New West Children's Book Review

Buffalo Molly: Tracey E. Fern’s “Buffalo Music”

A children's picture book that shows how one woman helped save the buffalo from extinction.

By Jenny Shank, 5-19-08

 

Buffalo Music
by Tracey E. Fern
Illustrated by Lauren Castillo
Clarion Books, 32 pages, $16

Last year when I was reading Michael Punke’s excellent Last Stand: George Bird Grinnell, the Battle to Save the Buffalo, and the Birth of the New West, one detail about the how buffalo came to be rescued from the brink of extinction stood out: many of Yellowstone’s buffalo came from a single herd preserved and nurtured by a woman named Mary Ann Goodnight, who settled in West Texas’s Palo Duro Canyon in 1876.  She and her husband Charles raised orphaned buffalo calves left behind after the mass slaughter, and their animals served as crucial breeding stock for the restoration of the Yellowstone herd.

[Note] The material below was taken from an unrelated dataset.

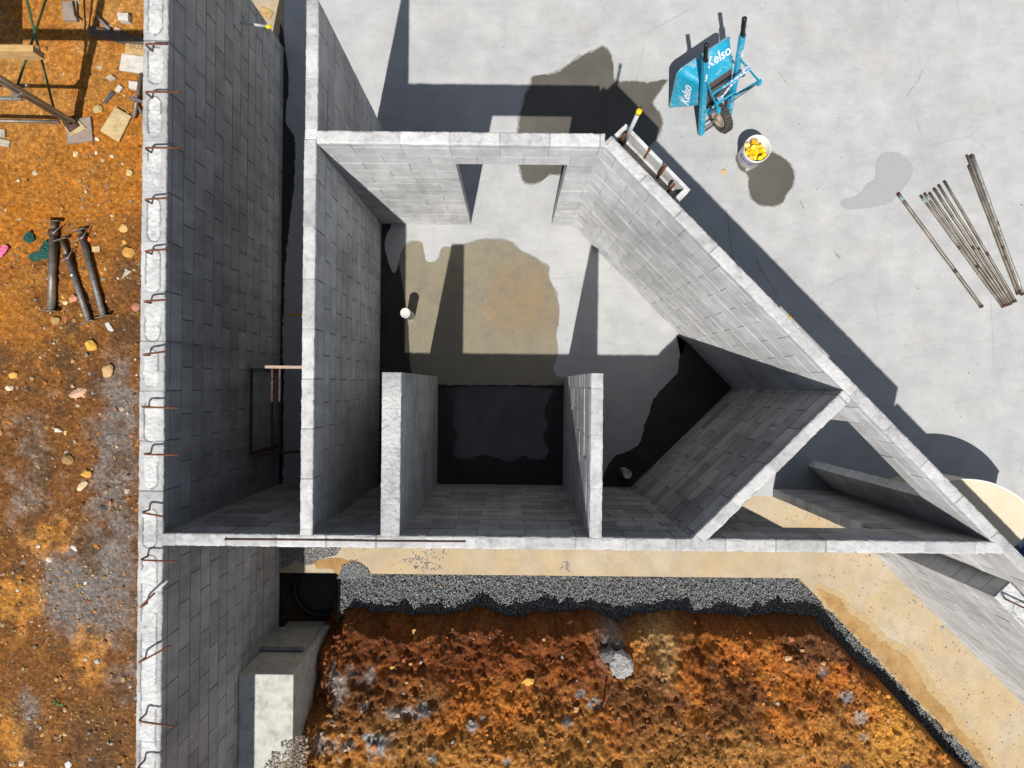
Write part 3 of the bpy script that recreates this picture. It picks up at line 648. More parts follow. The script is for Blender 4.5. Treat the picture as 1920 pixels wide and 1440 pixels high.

This seems to be the perfect tidbit to interest children in the history of the buffalo in the West, and Tracey E. Fern’s debut picture book for ages 4 to 8, Buffalo Music, tells just this tale of one pioneer woman whose actions helped avert a species’ extinction.

In Fern’s book, the ranch woman is named Molly, and it seems like she’d have enough to do without taking in stray buffalo—Lauren Castillo’s drawings depict her hoeing, hanging out laundry, sweeping, and hauling buckets.  When Molly first comes to the canyon, she works along to “buffalo music”: “the huff-huff of buffalo breath,” “the scritch-scritch of buffalo scratching themselves against the cottonwoods” and “the thunder of buffalo as they drifted like a dark cloud across the prairie.”

“Buffalo are homely, feisty critters with a stubborn streak wider than the Rio Grande,” Molly explains.  “My husband, Charlie, says they remind me of my own self and that’s why I have such a fondness for them.” (Wait, did he just call his wife homely?) The couple begins to hear the firing guns of buffalo hunters, and sees the piles of bones left behind as the animals disappear.  Castillo’s drawing of the gnarled mesquite and juniper trees with Molly’s wash blowing in the dry wind drives home the desolation of the place once the buffalo are gone.

In Fern’s telling, “a cowhand name of Billie” brings Molly a pair of buffalo calves, which she takes in and begins to nurse with a bottle.  Kids will enjoy Castillo’s cute drawings of these curly-hided beasts.  Soon other ranchers bring Molly stray buffalo, and her herd begins to burgeon so that she must fend “off wolves and poachers with the long end of my rifle.” At the end of the book, Molly receives word that Yellowstone wants to rebuild its buffalo herd, and she gladly ships several of hers north in a red boxcar. 

Buffalo Music will help kids understand how the buffalo disappeared from the plains, and this story sets a good example of how the determined actions of one person who disagrees with the destruction of a species can prevent it.